Willy Brandt floh vor den Nazis nach Norwegen
Brandts Vater floh 1933 aus Deutschland vor den Nazis, um sich zu schützen. Von Norwegen aus kämpfte der junge Mann, der als Herbert Ernst Karl Frahm geboren wurde, unter dem Decknamen Willy Brandt gegen das Nazi-Regime.
Im ehemaligen Strafgefängnis Plötzensee wurden während der NS-Diktatur über 2.800 Menschen getötet. Laut der Gedenkstätte wurden zwischen August 1944 und April 1945 insgesamt 89 Personen, die von der Nazi-Justiz im Zusammenhang mit dem Widerstand des 20. Juli verurteilt wurden, dort hingerichtet.

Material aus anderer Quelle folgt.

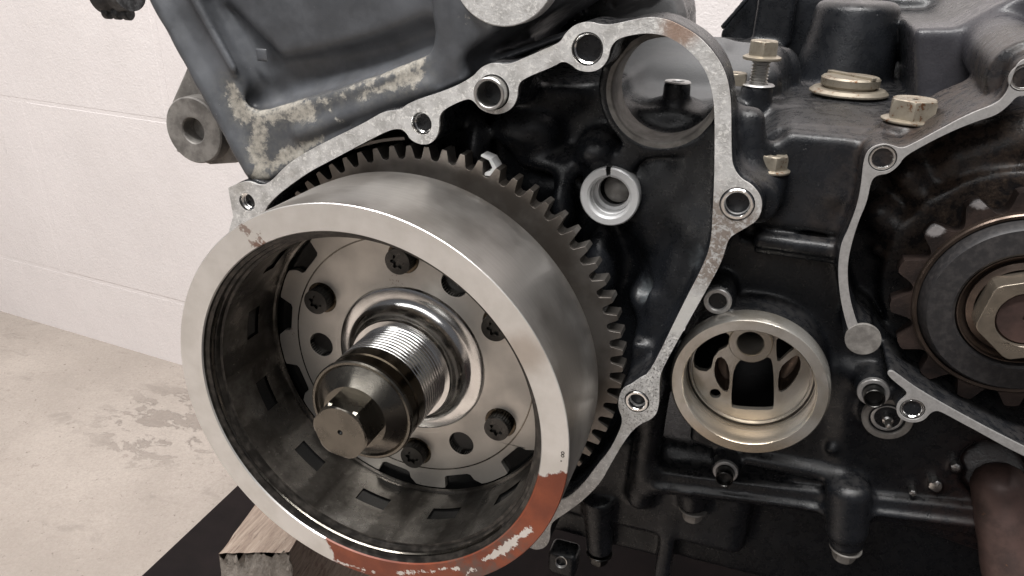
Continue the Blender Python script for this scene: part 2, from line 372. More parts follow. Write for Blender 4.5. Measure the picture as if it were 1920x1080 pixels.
def prism(outer, z0, z1, holes=()):
    """extrude a polygon with holes from z0 (back) to z1 (front)"""
    loops = [list(outer)]+[list(h) for h in holes]
    def area2(p): return sum(p[i][0]*p[(i+1) % len(p)][1]-p[(i+1) % len(p)][0]*p[i][1] for i in range(len(p)))
    if area2(loops[0]) < 0: loops[0].reverse()
    for h in loops[1:]:
        if area2(h) > 0: h.reverse()
    flat = [p for l in loops for p in l]; N = len(flat)
    tri = tessellate_polygon([[Vector((x, y, 0)) for x, y in l] for l in loops])
    V = [(x, y, z0) for x, y in flat]+[(x, y, z1) for x, y in flat]; F = []
    for a, b, c in tri:
        cr = (flat[b][0]-flat[a][0])*(flat[c][1]-flat[a][1])-(flat[b][1]-flat[a][1])*(flat[c][0]-flat[a][0])
        if cr < 0: a, b, c = a, c, b
        F.append((a+N, b+N, c+N)); F.append((c, b, a))
    k = 0
    for l in loops:
        m = len(l)
        for i in range(m):
            j = (i+1) % m; F.append((k+i, k+j, k+j+N, k+i+N))
        k += m
    return V, F
def circ(c, r, n=40, ph=0.): return [(c[0]+r*math.cos(ph+2*math.pi*i/n), c[1]+r*math.sin(ph+2*math.pi*i/n)) for i in range(n)]
def smooth_poly(p, it=2, closed=True):
    """Chaikin corner cutting"""
    for _ in range(it):
        q = []
        n = len(p)
        for i in range(n if closed else n-1):
            a, b = p[i], p[(i+1) % n]
            q += [(a[0]*.75+b[0]*.25, a[1]*.75+b[1]*.25), (a[0]*.25+b[0]*.75, a[1]*.25+b[1]*.75)]
        p = q
    return p
def frame(p, d):
    """matrix that carries the local z axis onto direction d at p"""
    z = Vector(d).normalized(); x = z.orthogonal().normalized(); y = z.cross(x)
    return Matrix(((x.x, y.x, z.x, p[0]), (x.y, y.y, z.y, p[1]), (x.z, y.z, z.z, p[2]), (0, 0, 0, 1)))
def boxg(x0, x1, y0, y1, z0, z1): return prism([(x0, y0), (x1, y0), (x1, y1), (x0, y1)], z0, z1)

# ------------------------------------------------------------------ distance field castings
class Field:
    def __init__(s, lo, hi, h):
        s.lo = np.array(lo, float); s.h = h
        s.n = [int((hi[i]-lo[i])/h)+1 for i in range(3)]
        s.ax = [(lo[i]+h*np.arange(s.n[i])).astype(np.float32) for i in range(3)]
        s.f = np.full(s.n, 8., np.float32)
    def op(s, fn, lo, hi, mode='add', k=2.):
        m = k+2*s.h+1; sl = []
        for i in range(3):
            a = max(0, int(math.floor((lo[i]-m-s.lo[i])/s.h))); b = min(s.n[i], int(math.ceil((hi[i]+m-s.lo[i])/s.h))+1)
            if b <= a: return s
            sl.append(slice(a, b))
        X = s.ax[0][sl[0]][:, None, None]; Y = s.ax[1][sl[1]][None, :, None]; Z = s.ax[2][sl[2]][None, None, :]
        d = fn(X, Y, Z); a = s.f[tuple(sl)]; d = np.broadcast_to(d, a.shape)
        if mode == 'sub': a, d = -a, d
        hh = np.maximum(k-np.abs(a-d), 0)/max(k, 1e-6); r = np.minimum(a, d)-hh*hh*k*.25
        s.f[tuple(sl)] = -r if mode == 'sub' else r
        return s
    # solids
    def box(s, c, half, r=1., mode='add', k=2., M=None):
        """box, M an optional 3x3 whose rows are the box axes"""
        c = np.array(c, float); half = np.array(half, float)
        R = np.eye(3) if M is None else np.array(M, float)
        ext = np.abs(R.T)@half
        def fn(X, Y, Z):
            x, y, z = X-c[0], Y-c[1], Z-c[2]
            q = [np.abs(R[i, 0]*x+R[i, 1]*y+R[i, 2]*z)-(half[i]-r) for i in range(3)]
            o = np.sqrt(sum(np.maximum(v, 0)**2 for v in q))
            return o+np.minimum(np.maximum(np.maximum(q[0], q[1]), q[2]), 0)-r
        return s.op(fn, c-ext, c+ext, mode, k)
    def cone(s, a, b, r1, r2=None, mode='add', k=2., rd=.6):
        """capped cylinder or cone from a to b"""
        r2 = r1 if r2 is None else r2
        a = np.array(a, float); b = np.array(b, float); L = np.linalg.norm(b-a); u = (b-a)/L; m = max(r1, r2)
        def fn(X, Y, Z):
            x, y, z = X-a[0], Y-a[1], Z-a[2]
            t = x*u[0]+y*u[1]+z*u[2]; d2 = np.sqrt(np.maximum(x*x+y*y+z*z-t*t, 0))
            dr = d2-(r1+(r2-r1)*np.clip(t/L, 0, 1))+rd; dz = np.abs(t-L/2)-L/2+rd
            return np.sqrt(np.maximum(dr, 0)**2+np.maximum(dz, 0)**2)+np.minimum(np.maximum(dr, dz), 0)-rd
        return s.op(fn, np.minimum(a, b)-m, np.maximum(a, b)+m, mode, k)
    def cap(s, a, b, r1, r2=None, mode='add', k=4.):
        """round-ended limb"""
        r2 = r1 if r2 is None else r2
        a = np.array(a, float); b = np.array(b, float); ab = b-a; L2 = float(ab@ab)+1e-9; m = max(r1, r2)
        def fn(X, Y, Z):
            x, y, z = X-a[0], Y-a[1], Z-a[2]; t = np.clip((x*ab[0]+y*ab[1]+z*ab[2])/L2, 0, 1)
            return np.sqrt((x-t*ab[0])**2+(y-t*ab[1])**2+(z-t*ab[2])**2)-(r1+(r2-r1)*t)
        return s.op(fn, np.minimum(a, b)-m, np.maximum(a, b)+m, mode, k)
    def ell(s, c, r, mode='add', k=6.):
        c = np.array(c, float); r = np.array(r, float)
        def fn(X, Y, Z):
            q = np.sqrt(((X-c[0])/r[0])**2+((Y-c[1])/r[1])**2+((Z-c[2])/r[2])**2)
            g = np.sqrt(((X-c[0])/r[0]**2)**2+((Y-c[1])/r[1]**2)**2+((Z-c[2])/r[2]**2)**2)+1e-6
            return q*(q-1)/g
        return s.op(fn, c-r, c+r, mode, k)
    def prism(s, pts, z0, z1, mode='add', k=2., rd=.6, zf=None):
        """extruded polygon; zf(X,Y) may tilt the front face"""
        P = np.array(pts, float); lo = (*P.min(0), z0); hi = (*P.max(0), z1)
        def fn(X, Y, Z):
            x = X[:, :, 0]; y = Y[:, :, 0]
            d = np.full(np.broadcast(x, y).shape, 1e9); sg = np.ones_like(d)
            for i in range(len(P)):
                a, b = P[i], P[i-1]; e = b-a
                wx, wy = x-a[0], y-a[1]; t = np.clip((wx*e[0]+wy*e[1])/(e@e+1e-9), 0, 1)
                d = np.minimum(d, (wx-e[0]*t)**2+(wy-e[1]*t)**2)
                c1 = (y >= a[1]) & (y < b[1]); c2 = (y < a[1]) & (y >= b[1])
                cr = e[0]*wy-e[1]*wx
                sg = np.where((c1 & (cr > 0)) | (c2 & (cr < 0)), -sg, sg)
            d = (np.sqrt(d)*sg)[:, :, None]+rd
            zt = z1 if zf is None else zf(X, Y)
            dz = np.maximum(Z-zt, z0-Z)+rd
            return np.sqrt(np.maximum(d, 0)**2+np.maximum(dz, 0)**2)+np.minimum(np.maximum(d, dz), 0)-rd
        return s.op(fn, lo, hi, mode, k)
    def grain(s, amp, seed=1):
        r = np.random.default_rng(seed); acc = 0.
        X, Y, Z = s.ax[0][:, None, None], s.ax[1][None, :, None], s.ax[2][None, None, :]
        for _ in range(7):
            k = r.normal(size=3)*.16; p = r.uniform(0, 6.28)
            acc = acc+np.sin(k[0]*X+k[1]*Y+k[2]*Z+p).astype(np.float32)
        s.f += acc*(amp/7*1.6); return s
    def net(s):
        """naive surface nets"""
        f = s.f
        for i in range(3):
            sl = [slice(None)]*3; sl[i] = 0; f[tuple(sl)] = 4.; sl[i] = -1; f[tuple(sl)] = 4.
        ins = f < 0; n = f.shape
        cs = [(i, j, k) for i in (0, 1) for j in (0, 1) for k in (0, 1)]
        def cv(A, c): return A[c[0]:n[0]-1+c[0], c[1]:n[1]-1+c[1], c[2]:n[2]-1+c[2]]
        cnt = np.zeros((n[0]-1, n[1]-1, n[2]-1), np.int8)
        for c in cs: cnt += cv(ins, c)
        act = (cnt > 0) & (cnt < 8); idx = -np.ones(act.shape, np.int64)
        I, J, K = np.nonzero(act); idx[I, J, K] = np.arange(len(I))
        P = np.zeros((len(I), 3)); Wt = np.zeros(len(I))
        for a in range(8):
            for b in range(a+1, 8):
                ca, cb = cs[a], cs[b]
                if sum(abs(ca[q]-cb[q]) for q in range(3)) != 1: continue
                fa = f[I+ca[0], J+ca[1], K+ca[2]]; fb = f[I+cb[0], J+cb[1], K+cb[2]]
                m = (fa < 0) != (fb < 0); t = np.where(m, fa/np.where(m, fa-fb, 1), 0)
                for q in range(3): P[:, q] += np.where(m, ca[q]+t*(cb[q]-ca[q]), 0)
                Wt += m
        P = P/Wt[:, None]+np.stack([I, J, K], 1); V = s.lo+P*s.h
        F = []
        for ax in range(3):
            o = [q for q in range(3) if q != ax]
            A = [slice(1, n[q]-1) for q in range(3)]; A[ax] = slice(0, n[ax]-1); B = list(A); B[ax] = slice(1, n[ax])
            a, b = ins[tuple(A)], ins[tuple(B)]; e = a != b
            p = np.stack(np.nonzero(e), 1); st = np.array([1, 1, 1]); st[ax] = 0; p = p+st
            flip = a[e]
            d1 = np.zeros(3, int); d1[o[0]] = -1; d2 = np.zeros(3, int); d2[o[1]] = -1
            g = lambda q: idx[q[:, 0], q[:, 1], q[:, 2]]
            q4 = np.stack([g(p), g(p+d1), g(p+d1+d2), g(p+d2)], 1)
            fl = flip if ax != 1 else ~flip
            q4[~fl] = q4[~fl][:, ::-1]
            F.append(q4)
        return V, np.concatenate(F)
    def mesh(s, name, relax=5):
        V, F = s.net()
        # light Laplacian relax to calm the voxel steps
        e = np.concatenate([F[:, [0, 1]], F[:, [1, 2]], F[:, [2, 3]], F[:, [3, 0]]]); e = np.concatenate([e, e[:, ::-1]])
        cnt = np.bincount(e[:, 0], minlength=len(V)).astype(float)
        for _ in range(relax):
            S = np.stack([np.bincount(e[:, 0], V[e[:, 1], q], len(V)) for q in range(3)], 1)/cnt[:, None]
            V = V*.5+S*.5
        me = bpy.data.meshes.new(name)
        VW = (np.stack([V[:, 0], -V[:, 2], V[:, 1]], 1)*MM).astype(np.float32)
        me.vertices.add(len(V)); me.vertices.foreach_set('co', VW.ravel())
        me.loops.add(F.size); me.loops.foreach_set('vertex_index', F.ravel().astype(np.int32))
        me.polygons.add(len(F)); me.polygons.foreach_set('loop_start', np.arange(0, F.size, 4, dtype=np.int32))
        me.polygons.foreach_set('use_smooth', [True]*len(F))
        me.update(calc_edges=True); me.validate()
        return me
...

Justizministerin appelliert an Verantwortung
Bundesjustizministerin Stefanie Hubig mahnte bei der Veranstaltung, von Deutschland dürfe nicht noch einmal ein solch monströser Horror ausgehen, wie er damals herrschte. «Aus Schuld folgt eben diese Verantwortung für uns alle.» Recht und Demokratie stünden wieder unter Druck, sagte die SPD-Politikerin. «Umso unbeirrter und lauter sollten wir und müssen wir sagen, wir lassen uns Rechtsstaat und Demokratie nicht noch einmal zerstören!»
Am Abend des 20. Juli 1944 wurden Claus Schenk Graf von Stauffenberg und drei weitere Beteiligte im Hof des Bendlerblocks erschossen, nachdem Wehrmachtsoffiziere vergeblich versucht hatten, den Diktator Hitler mit einer Bombe zu töten, um die nationalsozialistische Herrschaft zu stürzen und den Zweiten Weltkrieg zu beenden.
Am Nachmittag ist ein feierliches Gelöbnis von 250 Rekrutinnen und Rekruten der Bundeswehr geplant, dort, wo auch das Bundesverteidigungsministerium heute seinen Sitz hat.